The existing mechanisms for creating read-only data in the kernel are not up to this task, though. Data can be marked read-only at the end of kernel initialization, but that is too soon for SELinux, since the policy must come from user space. It would be possible to use vmalloc() to allocate this database and change the page protections, but this approach would create a lot of fragmentation and TLB contention. So he created a new pmalloc() interface instead.

Dave Hansen asked for performance numbers relative to using vmalloc(). Stoppa does not have those numbers now; Hansen requested that he run some tests and provide them. Since this is a performance-oriented patch, the actual performance gain needs to be demonstrated.

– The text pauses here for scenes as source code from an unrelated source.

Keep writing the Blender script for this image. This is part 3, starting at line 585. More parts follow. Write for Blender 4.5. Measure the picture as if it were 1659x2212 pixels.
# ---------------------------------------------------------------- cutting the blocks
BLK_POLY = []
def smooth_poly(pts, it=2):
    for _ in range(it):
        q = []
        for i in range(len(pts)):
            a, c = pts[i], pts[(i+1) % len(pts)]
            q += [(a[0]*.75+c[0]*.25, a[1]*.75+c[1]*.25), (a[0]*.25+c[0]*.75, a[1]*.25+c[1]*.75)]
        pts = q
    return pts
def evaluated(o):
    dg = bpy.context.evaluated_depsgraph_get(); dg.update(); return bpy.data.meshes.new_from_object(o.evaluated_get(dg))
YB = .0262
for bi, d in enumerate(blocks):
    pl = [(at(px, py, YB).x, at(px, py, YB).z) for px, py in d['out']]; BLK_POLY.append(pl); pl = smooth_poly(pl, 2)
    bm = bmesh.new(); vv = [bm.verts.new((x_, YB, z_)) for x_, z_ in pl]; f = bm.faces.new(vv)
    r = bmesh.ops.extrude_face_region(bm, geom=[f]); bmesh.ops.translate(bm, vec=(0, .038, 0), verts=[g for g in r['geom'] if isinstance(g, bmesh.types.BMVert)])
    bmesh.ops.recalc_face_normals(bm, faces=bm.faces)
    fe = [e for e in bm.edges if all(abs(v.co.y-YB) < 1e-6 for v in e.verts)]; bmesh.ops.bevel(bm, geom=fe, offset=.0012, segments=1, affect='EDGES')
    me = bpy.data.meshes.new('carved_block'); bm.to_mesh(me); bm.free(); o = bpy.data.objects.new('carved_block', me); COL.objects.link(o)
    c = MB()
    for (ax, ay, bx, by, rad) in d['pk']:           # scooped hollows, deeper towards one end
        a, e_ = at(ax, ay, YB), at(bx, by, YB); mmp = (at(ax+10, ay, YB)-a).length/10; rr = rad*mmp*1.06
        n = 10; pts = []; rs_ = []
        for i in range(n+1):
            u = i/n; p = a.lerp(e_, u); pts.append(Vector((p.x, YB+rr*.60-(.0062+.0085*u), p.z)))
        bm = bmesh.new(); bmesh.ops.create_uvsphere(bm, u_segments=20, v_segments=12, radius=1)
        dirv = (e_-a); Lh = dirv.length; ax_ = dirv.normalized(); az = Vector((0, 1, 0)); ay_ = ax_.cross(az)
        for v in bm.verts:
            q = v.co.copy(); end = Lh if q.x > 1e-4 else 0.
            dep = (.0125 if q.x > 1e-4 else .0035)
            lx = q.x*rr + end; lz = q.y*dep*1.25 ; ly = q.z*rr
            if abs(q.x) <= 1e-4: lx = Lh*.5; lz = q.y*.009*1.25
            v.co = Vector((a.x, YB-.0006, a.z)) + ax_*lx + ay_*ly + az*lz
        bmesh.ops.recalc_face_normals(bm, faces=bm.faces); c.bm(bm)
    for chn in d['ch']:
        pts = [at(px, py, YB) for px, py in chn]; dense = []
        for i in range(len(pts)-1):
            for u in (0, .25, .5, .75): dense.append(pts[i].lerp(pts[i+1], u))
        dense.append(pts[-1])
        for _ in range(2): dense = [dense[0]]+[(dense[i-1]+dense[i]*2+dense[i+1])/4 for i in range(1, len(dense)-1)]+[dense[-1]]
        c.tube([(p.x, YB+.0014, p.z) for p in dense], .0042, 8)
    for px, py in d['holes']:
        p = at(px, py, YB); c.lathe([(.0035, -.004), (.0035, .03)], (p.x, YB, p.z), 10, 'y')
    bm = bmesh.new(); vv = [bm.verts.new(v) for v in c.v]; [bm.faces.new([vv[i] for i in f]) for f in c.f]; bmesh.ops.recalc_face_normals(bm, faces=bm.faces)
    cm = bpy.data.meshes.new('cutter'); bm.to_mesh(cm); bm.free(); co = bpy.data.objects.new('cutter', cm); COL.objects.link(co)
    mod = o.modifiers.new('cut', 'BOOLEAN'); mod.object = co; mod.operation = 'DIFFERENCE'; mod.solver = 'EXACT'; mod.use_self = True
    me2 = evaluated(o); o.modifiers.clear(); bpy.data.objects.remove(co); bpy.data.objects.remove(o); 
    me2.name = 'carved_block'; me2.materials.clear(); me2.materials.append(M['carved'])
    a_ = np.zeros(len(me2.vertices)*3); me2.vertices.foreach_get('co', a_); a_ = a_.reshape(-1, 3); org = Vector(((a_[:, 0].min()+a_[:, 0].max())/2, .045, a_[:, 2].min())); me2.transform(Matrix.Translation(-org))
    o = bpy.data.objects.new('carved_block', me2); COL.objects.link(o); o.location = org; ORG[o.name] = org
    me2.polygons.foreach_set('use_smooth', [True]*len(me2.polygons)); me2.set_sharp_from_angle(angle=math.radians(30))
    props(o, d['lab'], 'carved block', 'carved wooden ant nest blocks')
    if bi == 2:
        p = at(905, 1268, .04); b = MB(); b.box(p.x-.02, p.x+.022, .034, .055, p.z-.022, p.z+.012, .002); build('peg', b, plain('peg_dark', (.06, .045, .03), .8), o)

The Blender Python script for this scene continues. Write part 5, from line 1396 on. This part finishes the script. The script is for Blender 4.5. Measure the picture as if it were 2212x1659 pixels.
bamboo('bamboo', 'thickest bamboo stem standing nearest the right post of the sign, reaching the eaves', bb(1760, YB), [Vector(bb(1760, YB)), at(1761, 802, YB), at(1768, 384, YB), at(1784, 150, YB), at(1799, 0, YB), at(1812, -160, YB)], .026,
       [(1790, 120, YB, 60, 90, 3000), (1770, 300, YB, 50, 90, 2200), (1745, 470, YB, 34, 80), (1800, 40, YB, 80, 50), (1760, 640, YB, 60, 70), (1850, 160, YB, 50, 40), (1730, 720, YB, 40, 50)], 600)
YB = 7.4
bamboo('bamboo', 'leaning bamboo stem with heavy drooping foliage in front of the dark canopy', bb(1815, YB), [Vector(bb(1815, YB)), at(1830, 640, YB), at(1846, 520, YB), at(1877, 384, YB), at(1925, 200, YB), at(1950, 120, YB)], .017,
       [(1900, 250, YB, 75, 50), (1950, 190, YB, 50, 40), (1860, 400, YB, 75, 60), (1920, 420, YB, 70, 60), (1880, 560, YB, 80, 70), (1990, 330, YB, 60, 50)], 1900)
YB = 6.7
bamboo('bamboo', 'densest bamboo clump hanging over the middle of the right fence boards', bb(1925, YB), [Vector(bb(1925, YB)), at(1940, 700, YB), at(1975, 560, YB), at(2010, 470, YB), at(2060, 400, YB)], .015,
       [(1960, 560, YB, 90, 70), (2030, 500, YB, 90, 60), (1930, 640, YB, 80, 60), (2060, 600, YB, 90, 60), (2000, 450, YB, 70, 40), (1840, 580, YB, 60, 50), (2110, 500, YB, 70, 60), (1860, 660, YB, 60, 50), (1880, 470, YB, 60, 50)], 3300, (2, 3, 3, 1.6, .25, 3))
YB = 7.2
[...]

A recent addition to pmalloc() is the "rare write" mechanism for cases when the data must be made writable again for a short period. That involves creating a new pool type for modifiable data. When modification happens, the new data is mapped into a different location, hopefully making it harder for an attacker to find.

Hugh Dickins asked about changing protected memory via the kernel's direct mapping. This mapping remains writable and, since it uses huge pages, it is hard to change the protections for individual (small) pages. Stoppa agreed that the direct mapping is a potential problem; it might be fixable on the x86 architecture, but not on ARM. Dickins responded that, in that case, one might as well just use kmalloc(). But Hansen disagreed, saying that it can be hard to find a specific object's location in the direct mapping, so there is some benefit to using pmalloc(). But he was unsure about how big that benefit is, and would like to hear what the security developers think.

This patch set has been through three rewrites so far. One problem is that these patches add the mechanism but not do not add any users of it, which makes merging harder. The problem here, Stoppa said, is that it is hard to find simple use cases. Getting the more complex users (such as SELinux) is hard without the API in the kernel, but getting the API merged is difficult without the users.